About coming here. I was talking to a sea Capt. a day or two ago, he said he thought you could get your family landed in Portland for $350, three hundred & fifty, or four hundred dollars, and that it will cost about eighteen dollars ($18.00) pr ton to bring goods here. This is to come around the horn....

We have a half of a bbl of Salmon & Salmon Trout put up for the winter....

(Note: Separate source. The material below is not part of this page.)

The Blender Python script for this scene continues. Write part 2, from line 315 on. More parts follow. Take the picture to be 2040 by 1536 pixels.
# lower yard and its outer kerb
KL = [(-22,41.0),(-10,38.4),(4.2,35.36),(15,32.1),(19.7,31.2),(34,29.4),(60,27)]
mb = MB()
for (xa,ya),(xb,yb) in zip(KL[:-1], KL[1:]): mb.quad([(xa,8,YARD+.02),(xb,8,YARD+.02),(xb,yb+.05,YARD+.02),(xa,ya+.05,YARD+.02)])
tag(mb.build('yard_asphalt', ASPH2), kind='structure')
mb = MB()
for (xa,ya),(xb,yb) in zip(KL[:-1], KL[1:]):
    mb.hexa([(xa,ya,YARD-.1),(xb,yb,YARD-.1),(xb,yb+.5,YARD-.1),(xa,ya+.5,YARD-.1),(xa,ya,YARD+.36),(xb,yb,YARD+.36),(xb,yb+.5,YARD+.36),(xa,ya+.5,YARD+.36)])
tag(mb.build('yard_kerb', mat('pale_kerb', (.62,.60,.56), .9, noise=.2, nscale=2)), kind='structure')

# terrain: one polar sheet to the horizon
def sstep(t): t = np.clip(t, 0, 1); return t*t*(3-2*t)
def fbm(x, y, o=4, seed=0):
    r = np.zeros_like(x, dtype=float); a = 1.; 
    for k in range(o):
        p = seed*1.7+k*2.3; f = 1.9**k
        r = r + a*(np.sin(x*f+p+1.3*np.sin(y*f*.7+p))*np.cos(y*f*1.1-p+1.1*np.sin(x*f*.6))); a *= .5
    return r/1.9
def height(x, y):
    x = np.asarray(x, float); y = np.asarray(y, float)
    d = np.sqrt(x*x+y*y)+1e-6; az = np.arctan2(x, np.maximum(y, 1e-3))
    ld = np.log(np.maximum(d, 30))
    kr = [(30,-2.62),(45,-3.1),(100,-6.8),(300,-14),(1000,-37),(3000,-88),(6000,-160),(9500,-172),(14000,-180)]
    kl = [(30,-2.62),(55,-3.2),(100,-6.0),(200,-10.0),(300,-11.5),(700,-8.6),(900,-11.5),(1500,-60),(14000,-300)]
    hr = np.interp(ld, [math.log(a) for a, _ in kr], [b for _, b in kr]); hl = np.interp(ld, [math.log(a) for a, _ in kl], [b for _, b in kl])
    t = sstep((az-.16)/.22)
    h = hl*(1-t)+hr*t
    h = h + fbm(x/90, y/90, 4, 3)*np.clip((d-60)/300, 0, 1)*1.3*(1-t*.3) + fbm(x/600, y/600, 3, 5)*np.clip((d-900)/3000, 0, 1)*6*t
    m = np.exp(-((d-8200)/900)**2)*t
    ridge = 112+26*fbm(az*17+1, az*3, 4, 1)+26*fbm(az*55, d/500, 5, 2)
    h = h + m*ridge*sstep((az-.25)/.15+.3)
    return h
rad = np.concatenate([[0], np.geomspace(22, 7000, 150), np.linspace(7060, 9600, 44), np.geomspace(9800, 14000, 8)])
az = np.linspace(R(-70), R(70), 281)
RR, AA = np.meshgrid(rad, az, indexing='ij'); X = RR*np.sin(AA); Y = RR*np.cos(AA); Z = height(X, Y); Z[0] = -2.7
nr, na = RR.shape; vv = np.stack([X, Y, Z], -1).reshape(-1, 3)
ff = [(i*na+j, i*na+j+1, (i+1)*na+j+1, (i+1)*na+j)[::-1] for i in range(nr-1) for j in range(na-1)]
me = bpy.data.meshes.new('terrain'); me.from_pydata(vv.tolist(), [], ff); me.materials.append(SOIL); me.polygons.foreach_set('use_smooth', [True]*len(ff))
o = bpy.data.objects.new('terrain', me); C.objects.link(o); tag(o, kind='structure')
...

The Cohnsey[1] was up here last Sept. and they had a lot of cloths pins so the cook grabed a whole box and gave them to me. This time up he gave Irving two good cloth Coats, one Vest and a pr Pants, and gave Ann a large Chinees wine collored silk Shall worked with silk twist 12 inches deep on all sides, and 36 inches up in each corner, a large silk fringe 9 inches deep and is 66 inches broad exclusive of the fringe. As near as I can find out he must have stole it in San Francisco. It has been worn some, for it is slightly spotted in two or three places. It is however one of the handsomest things that I ever saw of the Shall kind. I saw a lot of Chineese furniture[2] in Portland yesterday that was forty times nicer, neater & handsomer than anything I ever see in the east any where. The pollish and painting is ahead of any thing that can be made in the states. There was also a lot of Chineese Jewelry, a necklace and pin was valued at $450, four hundred & fifty dollars, they were filled with diamonds & pearls, and set in silver. The whole lot was by far the reachest that I ever saw. I believe that the whole lot, furniture and all is to be raffled for the first day of Jan. 1854, Tickets, one dollar....


  1. The brig Cohansey arrived at Astoria in November, 1853.
  2. Reed and Bioren had a wareroom for the sale of Chinese goods. The Oregonian, December 3, 1853, advertised a "mammoth raffle to be drawn on New Year's."